Order Granting Motion for Preliminary Injunction
A federal judge has ruled that federal parole officials violated the rights of two inmates when they denied them in-person parole hearings, requiring them instead to have their hearings via video conference. The inmates filed suit earlier this year, stating the video hearings violated the Parole Act, passed in 1976, which guarantees inmates the right to attend their parole hearings in person. Since 2004, the Commission had required certain inmates to have hearings by video conference.
“Judge Fischer’s ruling requiring that parole hearings be conducted in person rather than by video enforces the principle that our federal parole commissions may not grant or deny liberty by procedures that shortchange the truth. Parole hearings are not a videogame,” said Jessica Price, attorney with the ACLU of Southern California. “The opinion sends a strong message to the parole commission that it must change its procedures nationwide or face more lawsuits.”
Both plaintiffs are serving their sentence at Terminal Island Federal Prison in Los Angeles. The two men had been forced twice to have their parole hearings by video conferencing. Both are facing upcoming parole hearings that the Commission intended to conduct by video.

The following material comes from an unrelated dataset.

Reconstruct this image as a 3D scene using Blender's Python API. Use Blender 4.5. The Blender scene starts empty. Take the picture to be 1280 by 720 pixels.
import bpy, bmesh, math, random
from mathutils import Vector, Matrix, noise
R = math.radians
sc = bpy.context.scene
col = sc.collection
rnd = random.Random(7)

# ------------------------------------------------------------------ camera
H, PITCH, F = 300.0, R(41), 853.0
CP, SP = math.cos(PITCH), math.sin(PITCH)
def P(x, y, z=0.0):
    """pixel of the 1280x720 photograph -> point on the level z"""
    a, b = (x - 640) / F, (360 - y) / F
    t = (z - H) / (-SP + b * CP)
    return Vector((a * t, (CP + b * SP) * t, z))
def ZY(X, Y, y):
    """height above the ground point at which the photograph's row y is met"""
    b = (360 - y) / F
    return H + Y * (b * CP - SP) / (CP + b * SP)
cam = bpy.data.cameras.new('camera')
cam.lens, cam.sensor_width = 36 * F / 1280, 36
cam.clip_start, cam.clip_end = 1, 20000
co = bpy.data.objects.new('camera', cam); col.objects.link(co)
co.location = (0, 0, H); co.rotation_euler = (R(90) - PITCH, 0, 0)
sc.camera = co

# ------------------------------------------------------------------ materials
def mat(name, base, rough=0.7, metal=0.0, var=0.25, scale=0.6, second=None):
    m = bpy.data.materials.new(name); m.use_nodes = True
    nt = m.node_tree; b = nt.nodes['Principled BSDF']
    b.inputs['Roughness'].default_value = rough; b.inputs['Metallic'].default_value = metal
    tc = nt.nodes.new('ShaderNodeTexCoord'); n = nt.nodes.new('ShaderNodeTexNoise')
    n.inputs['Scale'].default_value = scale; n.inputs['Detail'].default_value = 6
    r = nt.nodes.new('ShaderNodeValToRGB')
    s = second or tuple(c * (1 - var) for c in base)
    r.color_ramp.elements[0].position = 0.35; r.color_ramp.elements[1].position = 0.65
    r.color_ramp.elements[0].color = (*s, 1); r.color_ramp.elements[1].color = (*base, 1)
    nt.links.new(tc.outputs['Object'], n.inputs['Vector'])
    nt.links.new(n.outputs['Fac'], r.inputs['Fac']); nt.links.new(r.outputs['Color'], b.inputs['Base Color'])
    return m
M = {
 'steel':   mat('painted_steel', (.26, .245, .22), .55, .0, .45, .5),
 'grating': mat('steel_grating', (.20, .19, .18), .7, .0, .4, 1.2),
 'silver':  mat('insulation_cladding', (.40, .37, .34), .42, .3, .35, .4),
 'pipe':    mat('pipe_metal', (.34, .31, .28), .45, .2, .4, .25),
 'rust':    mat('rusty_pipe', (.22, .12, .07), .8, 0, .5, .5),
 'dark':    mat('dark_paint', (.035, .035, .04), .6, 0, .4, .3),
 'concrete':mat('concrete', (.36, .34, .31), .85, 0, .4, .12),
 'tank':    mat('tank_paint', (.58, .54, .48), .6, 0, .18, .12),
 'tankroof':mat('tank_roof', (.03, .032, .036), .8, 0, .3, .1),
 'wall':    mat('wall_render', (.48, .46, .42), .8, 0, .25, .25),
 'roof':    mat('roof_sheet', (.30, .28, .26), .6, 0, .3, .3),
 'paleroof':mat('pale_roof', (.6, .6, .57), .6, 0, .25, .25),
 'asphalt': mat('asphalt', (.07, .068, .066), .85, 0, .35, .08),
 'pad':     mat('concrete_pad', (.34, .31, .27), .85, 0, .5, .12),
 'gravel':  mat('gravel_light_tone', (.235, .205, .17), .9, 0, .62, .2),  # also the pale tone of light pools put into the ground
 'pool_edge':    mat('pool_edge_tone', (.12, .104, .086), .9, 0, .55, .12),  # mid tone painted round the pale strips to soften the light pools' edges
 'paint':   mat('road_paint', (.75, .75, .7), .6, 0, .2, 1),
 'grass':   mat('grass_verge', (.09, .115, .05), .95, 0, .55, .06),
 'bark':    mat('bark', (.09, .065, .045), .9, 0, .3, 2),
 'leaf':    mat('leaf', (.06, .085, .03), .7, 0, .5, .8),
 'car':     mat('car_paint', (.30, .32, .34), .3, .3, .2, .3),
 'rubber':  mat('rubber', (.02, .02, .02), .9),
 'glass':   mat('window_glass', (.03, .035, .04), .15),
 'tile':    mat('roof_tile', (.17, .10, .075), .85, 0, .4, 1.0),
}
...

U.S. District Judge Dale S. Fischer of the Central District of California ruled that failure to have an in-person hearing would likely result in irreparable harm. She says that while video conferencing allows for observation of the inmate’s demeanor, an in-person hearing allows for a more personalized comprehension of the prisoner’s situation rather than the more cold and detached hearing that inevitably happens through videoconferencing.
The court permitted the defendants two weeks to request a stay from the Ninth Circuit Court of Appeals.
“This case is of the utmost importance to our clients,” said Lisa Y. Wang of Greenberg Glusker Fields Claman & Machtinger LLP. “Nothing can substitute for human to human contact, where our clients can look into the eyes of the parole examiner, shake his or her hand, and convey remorse and emotion through the unspoken communication that is the very basis of our culture and society."
The case is John Paul Morrow, et al v. United States Parole Commission, et al.